REICHARDT: Jon and I were working on the script for Showing Up and were kind of stuck. I had won some money and I had bought some film. I wanted just to watch, to observe people making work. I approached Michelle Segret—I didn’t know her very well—and I went to her studio in the Bronx with Christopher Blauvelt for a couple of days. Jo’s art in Showing Up is Michelle’s art. I knew we were writing about a ceramicist, and a friend, Jessica Hutchinson, was working with ceramics at the time—though her art in Showing Up is the glass art—so I filmed her in California with these incredible kilns.
Working again with 16mm was fun. When I’m shooting a film, Chris operates the camera (he is such an excellent operator). Here, the stakes were so low. It was nice for me to be able to move the camera around. It was freeing, like being back in art school. Making a film about hands-on making and then doing that sort of hands-on making… I don’t know, I liked being able to fuck around more than I have in a while.
NOTEBOOK: In an interview from 2017, you said that it was hard to know what art should do with the end of irony. Where do you stand on that now?
REICHARDT: I mean, the States seems so on the brink of civil war; it doesn’t feel like an exaggeration to say that at this point. Things keep heating up and heating up. I have a feeling my side isn’t going to do very well: the other side has so many weapons. I don’t think these are problems that art can address. While a part of my better self is a lifetime of looking at art, I don’t think it changes things.
NOTEBOOK: In your earlier films, you did address politics—if very subtly. I’m thinking of the talk show playing on the car radio in Old Joy, with commentators discussing the state of the nation.
REICHARDT: Yeah, that is so direct. I don’t know if that was a mistake.

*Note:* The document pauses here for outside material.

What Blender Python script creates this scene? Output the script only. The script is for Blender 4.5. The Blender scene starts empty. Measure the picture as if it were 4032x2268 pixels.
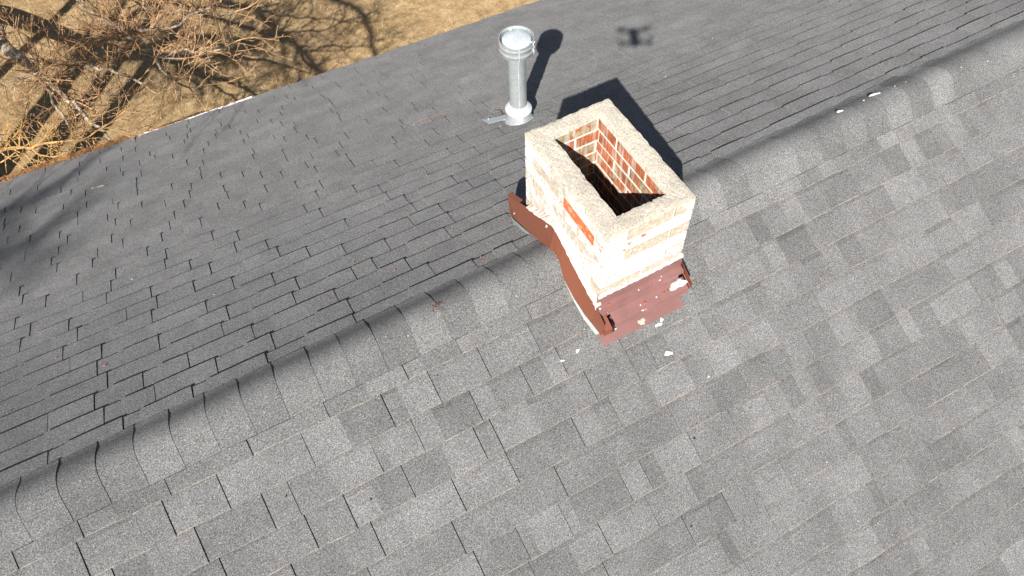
import bpy, bmesh, math, random
from mathutils import Vector, Matrix

random.seed(7)
scene = bpy.context.scene
C = scene.collection
RZ = 4.75                       # ridge height above the ground
PITCH = math.radians(26.04)
SP, CP = math.sin(PITCH), math.cos(PITCH)

# ------------------------------------------------------------------ camera
cam_d = bpy.data.cameras.new('camera')
cam = bpy.data.objects.new('camera', cam_d)
C.objects.link(cam)
CAM = Vector((0.0, -1.6943, 2.7682 + RZ))
R = Matrix(((0.8787, 0.4131, -0.2393), (-0.4765, 0.7286, -0.4920), (-0.0289, 0.5463, 0.8371)))
cam.matrix_world = Matrix.Translation(CAM) @ R.to_4x4()
cam_d.sensor_width = 36.0
cam_d.lens = 3014.6 / 4032 * 36.0
cam_d.clip_start = 0.05
cam_d.clip_end = 500
scene.camera = cam

# ------------------------------------------------------------------ light
SUN = Vector((0.4819, 0.6169, -0.6223)).normalized()       # direction the light travels
world = bpy.data.worlds.new('World')
scene.world = world
world.use_nodes = True
wn = world.node_tree
bg = wn.nodes['Background']
sky = wn.nodes.new('ShaderNodeTexSky')
sky.sky_type = 'NISHITA'
sky.sun_disc = False
sky.sun_elevation = math.radians(38.48)
sky.sun_rotation = math.atan2(-SUN.x, -SUN.y)
wn.links.new(sky.outputs['Color'], bg.inputs['Color'])
bg.inputs['Strength'].default_value = 0.05
sun_d = bpy.data.lights.new('sun', 'SUN')
sun_d.energy = 5.0
sun_d.angle = math.radians(0.5)
sun_d.color = (1.0, 0.965, 0.91)
sun = bpy.data.objects.new('sun', sun_d)
C.objects.link(sun)
sun.location = (-8, -10, 20)
sun.rotation_euler = SUN.to_track_quat('-Z', 'Y').to_euler()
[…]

Obviously, I’m a politically minded person, but I don’t want to make political films.
NOTEBOOK: I would say that you do make political films, in as much as giving the spectator space to think is political. Along these lines, I like your short film Owl: we simply sit and watch an owl for four minutes or so before it takes flight.

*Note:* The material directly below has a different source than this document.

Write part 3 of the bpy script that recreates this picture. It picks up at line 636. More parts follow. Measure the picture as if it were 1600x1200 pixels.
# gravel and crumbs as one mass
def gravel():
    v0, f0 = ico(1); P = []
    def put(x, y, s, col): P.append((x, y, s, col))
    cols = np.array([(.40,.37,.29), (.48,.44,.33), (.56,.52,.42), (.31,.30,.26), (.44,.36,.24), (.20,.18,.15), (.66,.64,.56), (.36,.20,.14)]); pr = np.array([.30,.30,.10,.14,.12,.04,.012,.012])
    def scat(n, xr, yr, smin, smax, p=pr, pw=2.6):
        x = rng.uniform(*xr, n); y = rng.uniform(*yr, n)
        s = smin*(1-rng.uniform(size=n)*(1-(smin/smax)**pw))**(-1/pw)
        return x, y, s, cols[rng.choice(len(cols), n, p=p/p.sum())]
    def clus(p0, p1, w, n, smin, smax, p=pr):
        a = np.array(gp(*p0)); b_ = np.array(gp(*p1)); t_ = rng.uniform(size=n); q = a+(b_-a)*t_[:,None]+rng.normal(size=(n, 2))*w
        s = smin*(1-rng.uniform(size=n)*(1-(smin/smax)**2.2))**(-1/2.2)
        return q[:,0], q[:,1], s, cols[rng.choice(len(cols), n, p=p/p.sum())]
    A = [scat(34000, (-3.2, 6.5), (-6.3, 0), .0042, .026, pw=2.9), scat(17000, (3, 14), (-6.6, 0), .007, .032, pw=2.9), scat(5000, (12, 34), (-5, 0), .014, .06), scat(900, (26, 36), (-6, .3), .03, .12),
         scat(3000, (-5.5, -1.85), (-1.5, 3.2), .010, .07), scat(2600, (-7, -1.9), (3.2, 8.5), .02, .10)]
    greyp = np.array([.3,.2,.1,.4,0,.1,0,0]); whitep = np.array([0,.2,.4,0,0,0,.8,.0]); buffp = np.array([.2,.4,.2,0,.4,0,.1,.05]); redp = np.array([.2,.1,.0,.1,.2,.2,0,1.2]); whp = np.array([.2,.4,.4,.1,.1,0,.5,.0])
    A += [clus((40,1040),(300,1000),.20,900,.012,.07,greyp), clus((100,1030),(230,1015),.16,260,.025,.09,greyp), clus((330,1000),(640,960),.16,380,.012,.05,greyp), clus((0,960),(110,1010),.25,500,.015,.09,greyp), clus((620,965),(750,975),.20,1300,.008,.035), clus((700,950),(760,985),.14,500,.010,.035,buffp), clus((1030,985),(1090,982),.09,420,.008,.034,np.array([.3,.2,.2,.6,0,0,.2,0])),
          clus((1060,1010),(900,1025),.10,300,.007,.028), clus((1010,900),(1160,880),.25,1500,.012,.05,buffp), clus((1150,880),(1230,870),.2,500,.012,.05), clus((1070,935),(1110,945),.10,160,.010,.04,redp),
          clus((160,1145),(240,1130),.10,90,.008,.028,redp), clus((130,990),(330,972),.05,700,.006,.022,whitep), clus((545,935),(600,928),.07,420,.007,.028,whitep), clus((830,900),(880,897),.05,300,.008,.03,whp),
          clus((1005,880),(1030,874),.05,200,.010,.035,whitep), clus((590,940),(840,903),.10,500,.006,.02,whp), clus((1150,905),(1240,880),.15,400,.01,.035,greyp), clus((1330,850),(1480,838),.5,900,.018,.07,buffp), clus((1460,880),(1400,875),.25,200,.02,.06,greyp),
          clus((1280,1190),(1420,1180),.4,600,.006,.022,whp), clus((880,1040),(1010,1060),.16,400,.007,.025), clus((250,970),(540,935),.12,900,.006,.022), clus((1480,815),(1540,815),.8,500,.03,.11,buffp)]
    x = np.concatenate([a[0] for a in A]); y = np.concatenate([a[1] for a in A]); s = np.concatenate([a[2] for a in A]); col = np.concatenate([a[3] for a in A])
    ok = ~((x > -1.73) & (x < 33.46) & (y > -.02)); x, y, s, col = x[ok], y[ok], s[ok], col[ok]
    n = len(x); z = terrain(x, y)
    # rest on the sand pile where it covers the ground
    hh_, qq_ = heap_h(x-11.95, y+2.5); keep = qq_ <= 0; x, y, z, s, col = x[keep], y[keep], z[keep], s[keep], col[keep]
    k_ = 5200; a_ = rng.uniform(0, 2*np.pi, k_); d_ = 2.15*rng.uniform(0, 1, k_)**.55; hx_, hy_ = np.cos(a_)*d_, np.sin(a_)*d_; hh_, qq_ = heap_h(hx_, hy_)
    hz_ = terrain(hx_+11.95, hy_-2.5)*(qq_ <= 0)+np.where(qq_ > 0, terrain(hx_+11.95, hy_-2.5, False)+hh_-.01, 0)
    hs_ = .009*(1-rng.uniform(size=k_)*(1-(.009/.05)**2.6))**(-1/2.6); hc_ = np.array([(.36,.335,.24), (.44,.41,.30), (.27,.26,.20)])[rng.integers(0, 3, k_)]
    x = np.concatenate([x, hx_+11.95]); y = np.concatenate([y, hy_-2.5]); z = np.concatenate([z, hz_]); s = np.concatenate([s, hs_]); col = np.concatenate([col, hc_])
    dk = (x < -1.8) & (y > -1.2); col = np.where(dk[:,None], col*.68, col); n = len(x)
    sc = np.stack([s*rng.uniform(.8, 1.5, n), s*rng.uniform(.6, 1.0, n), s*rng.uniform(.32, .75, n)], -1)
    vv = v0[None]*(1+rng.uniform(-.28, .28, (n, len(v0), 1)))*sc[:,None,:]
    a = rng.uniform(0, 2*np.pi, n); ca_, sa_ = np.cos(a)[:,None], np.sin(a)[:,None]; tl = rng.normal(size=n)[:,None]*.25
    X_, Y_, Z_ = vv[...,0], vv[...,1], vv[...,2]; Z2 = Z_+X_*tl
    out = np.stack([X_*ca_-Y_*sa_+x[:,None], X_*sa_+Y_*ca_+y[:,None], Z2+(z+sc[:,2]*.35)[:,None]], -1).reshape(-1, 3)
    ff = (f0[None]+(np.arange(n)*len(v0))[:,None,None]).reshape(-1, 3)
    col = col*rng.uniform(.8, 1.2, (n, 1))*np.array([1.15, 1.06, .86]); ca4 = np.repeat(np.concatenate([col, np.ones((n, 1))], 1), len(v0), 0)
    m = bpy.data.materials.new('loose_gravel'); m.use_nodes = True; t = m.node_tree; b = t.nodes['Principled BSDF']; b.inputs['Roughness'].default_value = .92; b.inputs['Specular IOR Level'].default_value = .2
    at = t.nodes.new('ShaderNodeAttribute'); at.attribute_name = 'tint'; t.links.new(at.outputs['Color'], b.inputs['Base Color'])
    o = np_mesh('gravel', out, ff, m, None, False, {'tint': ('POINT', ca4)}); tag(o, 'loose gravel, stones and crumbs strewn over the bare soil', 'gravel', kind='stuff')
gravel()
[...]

REICHARDT: That was a cheat! That owl was a show owl. He was giant. Have you ever seen an owl up close? His claws were like my fist. All day, we were seeing baby falcons and a mother falcon in the area. Then the owl went up a tree and it was supposed to come right down—to eat a mouse, truth be told. So we were all in position, it was the last shot of the day, the owl was going to come down. Poor Chris holding the camera… the owl was completely freaked out by the falcons. He stayed up the tree for maybe nine minutes. This is what it is to work with animals. When it comes to working with animals, there is a politics. I’m an animal lover, which makes me question working with animals. It’s one thing to put my own dog in a film, but I don’t know how great the life is for trained animals. It’s not like they’re tortured but they’re not exactly free.
Anyway, I owed Film Forum a film for the theater’s lobby. I didn’t have time to make it, so I took a long shot of the owl. I thought it would be cool over a door in the lobby of Film Forum—an owl, sitting there. And now it goes around as a short… a freebie!
When in doubt, shoot birds. When there is a second camera assistant around, I always tell them to go shoot birds. When in doubt, cut to the bird. In First Cow, Cookie is a down-to-earth character and he’s down on a stool milking the cow. King Lou has a bigger idea of what he wants—he isn’t just making cookies, he wants to build something—and he’s up in a tree. So King Lou is like the owl and Cookie is like the cow, both with their different perspectives on things.